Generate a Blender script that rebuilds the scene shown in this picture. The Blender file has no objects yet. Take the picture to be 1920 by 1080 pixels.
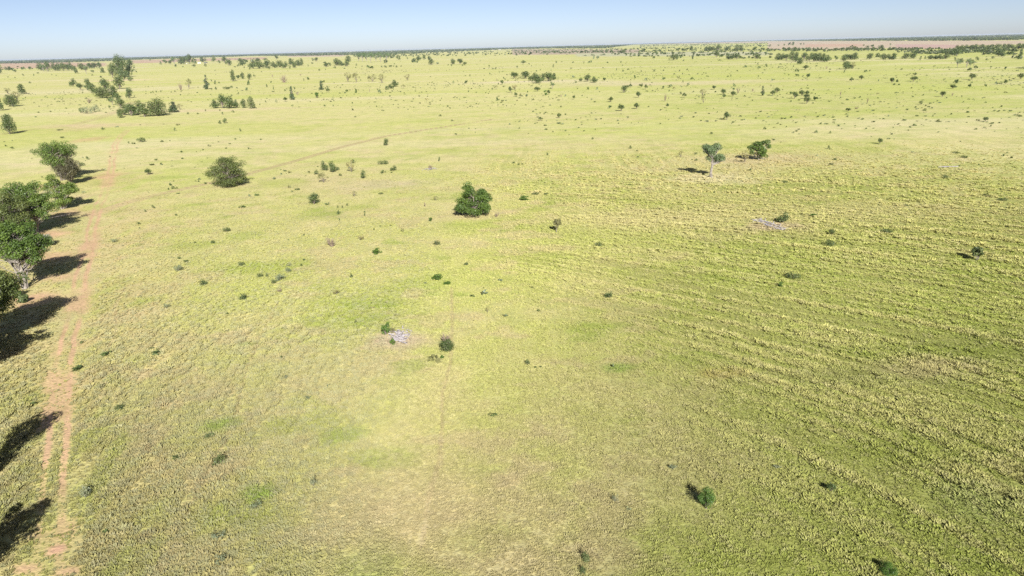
SKY_STRENGTH = 0.065
EXPOSURE = 1.05
HAZE = 2.3e-5
import bpy, math, random
import numpy as np
from mathutils import Vector, Matrix

SC = bpy.context.scene
COL = SC.collection
# ------------------------------------------------------------------ camera
F = 1350.0                        # focal length in pixels of a 1920 wide picture
CAM = np.array([0.0, 0.0, 45.0])  # drone height in metres
PITCH = math.atan(453.0 / F)
ROLL = -math.atan(0.026)
cd = bpy.data.cameras.new('drone_camera')
cd.sensor_width = 36.0
cd.lens = F / 1920.0 * 36.0
cd.clip_start = 1.0
cd.clip_end = 60000.0
cam = bpy.data.objects.new('drone_camera', cd)
ROT = Matrix.Rotation(math.pi / 2 - PITCH, 4, 'X') @ Matrix.Rotation(ROLL, 4, 'Z')
cam.matrix_world = Matrix.Translation(Vector(CAM)) @ ROT
COL.objects.link(cam)
SC.camera = cam
RM = np.array(ROT.to_3x3())
FWD = -RM[:, 2]

def ray(px, py):
    d = RM @ np.array([(px - 960) / F, -(py - 540) / F, -1.0])
    return d / np.linalg.norm(d)

def at(px, py):
    d = ray(px, py)
    dz = min(d[2], -1e-4)
    t = CAM[2] / -dz
    return CAM + d * t

def depth(P):
    return float(np.dot(np.asarray(P) - CAM, FWD))

def proj(P):
    q = RM.T @ (np.asarray(P, float) - CAM)
    return 960 + F * q[0] / -q[2], 540 - F * q[1] / -q[2]

def tall(P, hpx):
    """height in metres of a thing at P that shows hpx pixels tall"""
    y0 = proj(P)[1]
    lo, hi = 0.05, 44.0
    for _ in range(40):
        m = (lo + hi) / 2
        if y0 - proj(P + np.array([0, 0, m]))[1] < hpx: lo = m
        else: hi = m
    return lo

# ------------------------------------------------------------------ light
sd = ray(715, 815)                       # the way the sunlight travels
sun_el = math.asin(-sd[2])
sun_az = math.atan2(-sd[0], -sd[1])
sl = bpy.data.lights.new('sun', 'SUN')
sl.energy = 4.2
sl.angle = math.radians(0.5)
sl.color = (1.0, 0.955, 0.90)
so = bpy.data.objects.new('sun', sl)
so.rotation_euler = Vector(sd).to_track_quat('-Z', 'Y').to_euler()
so.location = (0, -100, 200)
COL.objects.link(so)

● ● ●

## [CHALLENGE]
Set down the material above as is, without any pictures.

## [SOLUTION FOR THIS EXERCISE]
Generate a Blender script that rebuilds the scene shown in this picture. The Blender file has no objects yet. Take the picture to be 1920 by 1080 pixels.
SKY_STRENGTH = 0.065
EXPOSURE = 1.05
HAZE = 2.3e-5
import bpy, math, random
import numpy as np
from mathutils import Vector, Matrix

SC = bpy.context.scene
COL = SC.collection
# ------------------------------------------------------------------ camera
F = 1350.0                        # focal length in pixels of a 1920 wide picture
CAM = np.array([0.0, 0.0, 45.0])  # drone height in metres
PITCH = math.atan(453.0 / F)
ROLL = -math.atan(0.026)
cd = bpy.data.cameras.new('drone_camera')
cd.sensor_width = 36.0
cd.lens = F / 1920.0 * 36.0
cd.clip_start = 1.0
cd.clip_end = 60000.0
cam = bpy.data.objects.new('drone_camera', cd)
ROT = Matrix.Rotation(math.pi / 2 - PITCH, 4, 'X') @ Matrix.Rotation(ROLL, 4, 'Z')
cam.matrix_world = Matrix.Translation(Vector(CAM)) @ ROT
COL.objects.link(cam)
SC.camera = cam
RM = np.array(ROT.to_3x3())
FWD = -RM[:, 2]

def ray(px, py):
    d = RM @ np.array([(px - 960) / F, -(py - 540) / F, -1.0])
    return d / np.linalg.norm(d)

def at(px, py):
    d = ray(px, py)
    dz = min(d[2], -1e-4)
    t = CAM[2] / -dz
    return CAM + d * t

def depth(P):
    return float(np.dot(np.asarray(P) - CAM, FWD))

def proj(P):
    q = RM.T @ (np.asarray(P, float) - CAM)
    return 960 + F * q[0] / -q[2], 540 - F * q[1] / -q[2]

def tall(P, hpx):
    """height in metres of a thing at P that shows hpx pixels tall"""
    y0 = proj(P)[1]
    lo, hi = 0.05, 44.0
    for _ in range(40):
        m = (lo + hi) / 2
        if y0 - proj(P + np.array([0, 0, m]))[1] < hpx: lo = m
        else: hi = m
    return lo

# ------------------------------------------------------------------ light
sd = ray(715, 815)                       # the way the sunlight travels
sun_el = math.asin(-sd[2])
sun_az = math.atan2(-sd[0], -sd[1])
sl = bpy.data.lights.new('sun', 'SUN')
sl.energy = 4.2
sl.angle = math.radians(0.5)
sl.color = (1.0, 0.955, 0.90)
so = bpy.data.objects.new('sun', sl)
so.rotation_euler = Vector(sd).to_track_quat('-Z', 'Y').to_euler()
so.location = (0, -100, 200)
COL.objects.link(so)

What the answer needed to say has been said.